Note each line that includes the word "script". Copy those lines.
==*==
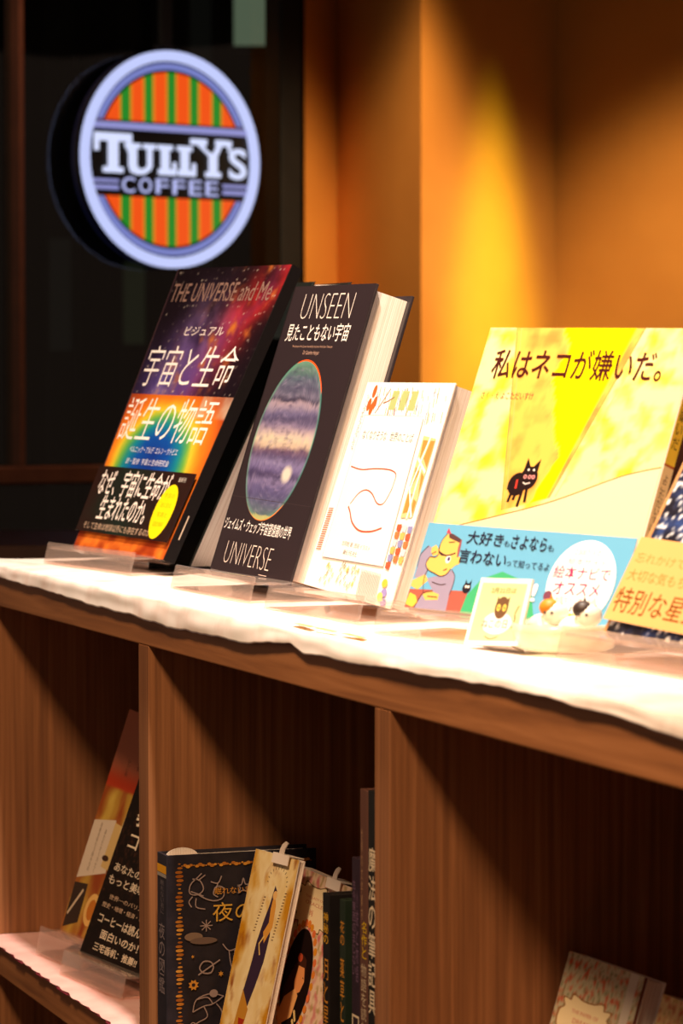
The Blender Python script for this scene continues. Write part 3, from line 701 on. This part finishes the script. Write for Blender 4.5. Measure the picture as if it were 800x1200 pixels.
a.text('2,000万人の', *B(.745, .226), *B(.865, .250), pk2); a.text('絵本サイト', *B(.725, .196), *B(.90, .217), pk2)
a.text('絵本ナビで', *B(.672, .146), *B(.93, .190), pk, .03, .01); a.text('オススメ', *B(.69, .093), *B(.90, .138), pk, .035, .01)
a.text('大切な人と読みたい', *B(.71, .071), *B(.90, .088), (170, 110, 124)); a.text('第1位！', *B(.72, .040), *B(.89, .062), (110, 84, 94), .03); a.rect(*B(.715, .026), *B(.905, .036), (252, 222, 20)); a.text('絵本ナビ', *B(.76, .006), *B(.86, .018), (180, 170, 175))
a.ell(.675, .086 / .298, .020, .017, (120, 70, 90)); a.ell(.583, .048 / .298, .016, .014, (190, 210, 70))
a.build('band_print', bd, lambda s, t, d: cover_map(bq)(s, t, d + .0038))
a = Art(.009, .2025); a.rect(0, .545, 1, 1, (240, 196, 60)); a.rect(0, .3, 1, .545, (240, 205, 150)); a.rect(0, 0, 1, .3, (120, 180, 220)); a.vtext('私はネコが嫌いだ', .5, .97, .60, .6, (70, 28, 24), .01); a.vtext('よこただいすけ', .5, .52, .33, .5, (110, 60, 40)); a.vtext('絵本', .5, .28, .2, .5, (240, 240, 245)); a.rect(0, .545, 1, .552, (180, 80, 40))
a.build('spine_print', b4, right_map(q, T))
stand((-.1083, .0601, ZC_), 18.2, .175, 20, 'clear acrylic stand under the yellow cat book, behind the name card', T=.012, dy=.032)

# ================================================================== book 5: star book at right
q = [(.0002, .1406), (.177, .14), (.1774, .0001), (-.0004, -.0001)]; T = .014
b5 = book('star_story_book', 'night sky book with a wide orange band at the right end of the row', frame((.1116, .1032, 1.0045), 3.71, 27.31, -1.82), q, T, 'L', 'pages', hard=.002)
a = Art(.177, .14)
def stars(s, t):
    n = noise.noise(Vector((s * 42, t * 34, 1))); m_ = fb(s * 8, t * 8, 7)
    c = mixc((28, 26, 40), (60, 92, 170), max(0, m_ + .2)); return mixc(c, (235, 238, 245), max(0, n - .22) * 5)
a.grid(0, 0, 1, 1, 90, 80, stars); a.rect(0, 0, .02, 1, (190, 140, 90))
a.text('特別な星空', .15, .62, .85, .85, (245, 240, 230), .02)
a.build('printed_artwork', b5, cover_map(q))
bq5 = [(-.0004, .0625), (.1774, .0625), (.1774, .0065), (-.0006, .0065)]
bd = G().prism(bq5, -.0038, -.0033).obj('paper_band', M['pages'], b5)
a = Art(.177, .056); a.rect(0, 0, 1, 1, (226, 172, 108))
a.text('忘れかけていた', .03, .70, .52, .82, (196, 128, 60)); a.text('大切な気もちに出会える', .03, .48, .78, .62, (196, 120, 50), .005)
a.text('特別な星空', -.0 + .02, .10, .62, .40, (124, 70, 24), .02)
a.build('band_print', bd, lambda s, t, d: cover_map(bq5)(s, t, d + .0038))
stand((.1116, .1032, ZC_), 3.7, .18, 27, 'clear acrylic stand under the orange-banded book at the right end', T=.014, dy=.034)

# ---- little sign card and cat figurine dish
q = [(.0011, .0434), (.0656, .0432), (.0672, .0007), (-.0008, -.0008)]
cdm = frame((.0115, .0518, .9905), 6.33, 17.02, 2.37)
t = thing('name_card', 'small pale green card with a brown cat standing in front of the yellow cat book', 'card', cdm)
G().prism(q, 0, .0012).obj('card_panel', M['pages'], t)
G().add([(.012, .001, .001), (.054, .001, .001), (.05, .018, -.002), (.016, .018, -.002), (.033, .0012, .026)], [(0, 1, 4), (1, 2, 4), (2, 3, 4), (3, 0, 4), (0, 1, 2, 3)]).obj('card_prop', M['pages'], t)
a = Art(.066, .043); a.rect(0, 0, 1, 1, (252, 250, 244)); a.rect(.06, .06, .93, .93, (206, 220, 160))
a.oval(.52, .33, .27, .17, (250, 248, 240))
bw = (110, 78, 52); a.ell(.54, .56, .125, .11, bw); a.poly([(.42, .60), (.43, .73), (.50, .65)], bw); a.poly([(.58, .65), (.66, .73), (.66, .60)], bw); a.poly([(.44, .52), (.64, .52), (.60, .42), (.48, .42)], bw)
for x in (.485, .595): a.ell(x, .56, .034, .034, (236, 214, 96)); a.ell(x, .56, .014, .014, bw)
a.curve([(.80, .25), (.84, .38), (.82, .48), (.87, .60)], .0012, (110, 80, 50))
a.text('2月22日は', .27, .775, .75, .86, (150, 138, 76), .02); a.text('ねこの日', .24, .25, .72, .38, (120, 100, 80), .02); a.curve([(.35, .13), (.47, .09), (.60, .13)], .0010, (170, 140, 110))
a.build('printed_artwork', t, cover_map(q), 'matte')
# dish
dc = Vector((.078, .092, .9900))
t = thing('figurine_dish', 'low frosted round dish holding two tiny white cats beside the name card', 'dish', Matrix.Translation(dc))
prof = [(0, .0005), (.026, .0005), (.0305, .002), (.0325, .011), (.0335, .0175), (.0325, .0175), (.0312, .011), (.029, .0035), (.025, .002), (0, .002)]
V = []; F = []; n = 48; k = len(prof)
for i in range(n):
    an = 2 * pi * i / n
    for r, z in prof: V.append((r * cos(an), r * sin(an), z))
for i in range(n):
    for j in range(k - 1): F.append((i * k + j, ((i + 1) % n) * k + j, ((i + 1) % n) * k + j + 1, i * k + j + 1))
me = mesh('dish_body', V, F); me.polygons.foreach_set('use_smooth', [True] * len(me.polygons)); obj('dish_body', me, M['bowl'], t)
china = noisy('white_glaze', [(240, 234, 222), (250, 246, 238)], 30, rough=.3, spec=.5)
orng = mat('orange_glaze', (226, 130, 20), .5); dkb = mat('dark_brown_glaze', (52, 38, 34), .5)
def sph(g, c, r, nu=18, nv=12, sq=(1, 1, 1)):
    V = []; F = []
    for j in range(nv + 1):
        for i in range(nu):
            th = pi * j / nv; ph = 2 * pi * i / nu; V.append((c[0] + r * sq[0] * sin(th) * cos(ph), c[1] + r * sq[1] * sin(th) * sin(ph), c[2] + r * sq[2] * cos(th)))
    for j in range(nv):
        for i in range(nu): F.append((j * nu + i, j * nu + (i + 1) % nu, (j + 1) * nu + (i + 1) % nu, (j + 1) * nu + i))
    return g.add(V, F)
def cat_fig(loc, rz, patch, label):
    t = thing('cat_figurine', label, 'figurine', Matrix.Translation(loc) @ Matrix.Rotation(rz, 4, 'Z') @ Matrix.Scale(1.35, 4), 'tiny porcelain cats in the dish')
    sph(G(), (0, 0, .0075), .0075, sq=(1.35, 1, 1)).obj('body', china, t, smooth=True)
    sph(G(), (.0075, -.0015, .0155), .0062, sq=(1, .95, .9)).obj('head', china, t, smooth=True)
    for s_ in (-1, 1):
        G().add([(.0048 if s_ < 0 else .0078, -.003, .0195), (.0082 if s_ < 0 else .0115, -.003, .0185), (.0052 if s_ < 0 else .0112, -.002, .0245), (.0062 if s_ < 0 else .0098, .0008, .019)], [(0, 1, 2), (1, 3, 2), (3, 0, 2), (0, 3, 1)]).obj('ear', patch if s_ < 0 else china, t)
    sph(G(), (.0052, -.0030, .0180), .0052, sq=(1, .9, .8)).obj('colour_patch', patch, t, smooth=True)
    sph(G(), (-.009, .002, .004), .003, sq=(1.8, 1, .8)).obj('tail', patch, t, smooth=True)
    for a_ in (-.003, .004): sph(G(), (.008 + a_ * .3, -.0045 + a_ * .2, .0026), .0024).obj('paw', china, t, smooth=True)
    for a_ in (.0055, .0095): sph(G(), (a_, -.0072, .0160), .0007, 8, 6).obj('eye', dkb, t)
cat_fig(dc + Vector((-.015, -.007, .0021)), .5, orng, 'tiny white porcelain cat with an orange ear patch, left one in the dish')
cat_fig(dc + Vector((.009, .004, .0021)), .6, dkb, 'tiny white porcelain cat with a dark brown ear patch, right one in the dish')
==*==
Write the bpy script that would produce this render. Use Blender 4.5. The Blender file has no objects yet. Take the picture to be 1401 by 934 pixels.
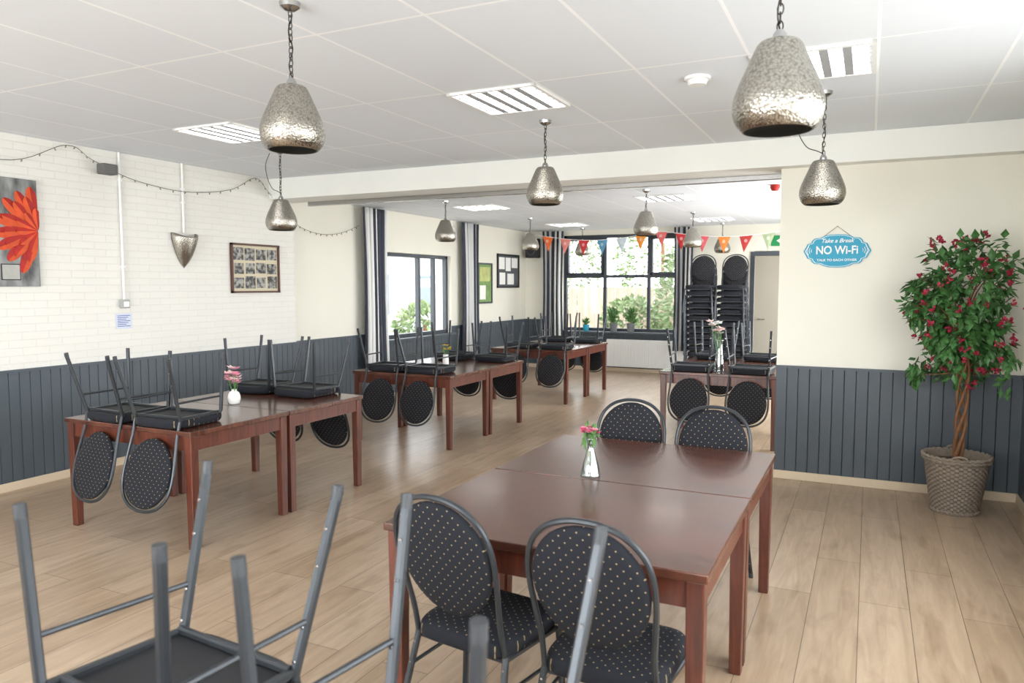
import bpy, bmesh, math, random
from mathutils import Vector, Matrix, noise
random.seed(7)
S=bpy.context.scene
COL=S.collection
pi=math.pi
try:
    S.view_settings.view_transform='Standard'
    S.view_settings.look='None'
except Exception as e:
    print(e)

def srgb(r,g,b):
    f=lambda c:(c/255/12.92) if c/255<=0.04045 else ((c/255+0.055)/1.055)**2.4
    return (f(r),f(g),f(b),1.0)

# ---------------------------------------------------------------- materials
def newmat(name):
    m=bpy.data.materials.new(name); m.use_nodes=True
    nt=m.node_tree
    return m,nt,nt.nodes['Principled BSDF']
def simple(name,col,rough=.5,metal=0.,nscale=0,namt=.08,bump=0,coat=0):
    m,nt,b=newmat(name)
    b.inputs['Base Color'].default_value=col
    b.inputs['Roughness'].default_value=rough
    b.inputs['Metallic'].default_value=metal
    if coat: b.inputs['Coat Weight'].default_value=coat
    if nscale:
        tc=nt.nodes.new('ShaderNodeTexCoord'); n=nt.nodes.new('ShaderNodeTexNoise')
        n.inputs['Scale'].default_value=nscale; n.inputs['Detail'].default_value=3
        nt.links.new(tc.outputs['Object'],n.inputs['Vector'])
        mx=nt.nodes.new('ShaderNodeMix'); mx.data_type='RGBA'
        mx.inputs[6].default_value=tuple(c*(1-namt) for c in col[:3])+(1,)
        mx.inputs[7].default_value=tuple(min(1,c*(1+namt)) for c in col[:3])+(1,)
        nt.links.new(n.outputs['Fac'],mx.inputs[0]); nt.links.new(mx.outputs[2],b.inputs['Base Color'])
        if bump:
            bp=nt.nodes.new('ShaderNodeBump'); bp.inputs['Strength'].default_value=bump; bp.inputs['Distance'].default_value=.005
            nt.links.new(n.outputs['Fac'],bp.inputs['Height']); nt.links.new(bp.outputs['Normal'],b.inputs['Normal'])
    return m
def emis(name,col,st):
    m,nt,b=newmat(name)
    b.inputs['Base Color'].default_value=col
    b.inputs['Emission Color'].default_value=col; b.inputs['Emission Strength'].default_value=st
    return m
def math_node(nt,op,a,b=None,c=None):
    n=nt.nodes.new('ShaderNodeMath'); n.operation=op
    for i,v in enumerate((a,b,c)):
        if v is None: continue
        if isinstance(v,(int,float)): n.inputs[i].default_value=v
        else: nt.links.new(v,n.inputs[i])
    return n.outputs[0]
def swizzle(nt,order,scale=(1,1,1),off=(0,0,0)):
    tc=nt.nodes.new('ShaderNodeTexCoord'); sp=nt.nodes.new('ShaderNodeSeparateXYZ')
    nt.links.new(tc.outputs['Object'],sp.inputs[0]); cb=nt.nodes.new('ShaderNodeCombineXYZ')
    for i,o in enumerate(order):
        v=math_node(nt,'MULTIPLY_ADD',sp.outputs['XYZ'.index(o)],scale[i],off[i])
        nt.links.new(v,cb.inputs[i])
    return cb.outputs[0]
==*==
_Exercise result_
The Blender Python script for this scene continues. Write part 3, from line 701 on. This part finishes the script. Write for Blender 4.5. Measure the picture as if it were 800x1200 pixels.
Write the bpy script that would produce this render. Use Blender 4.5. The Blender file has no objects yet. Take the picture to be 1401 by 934 pixels.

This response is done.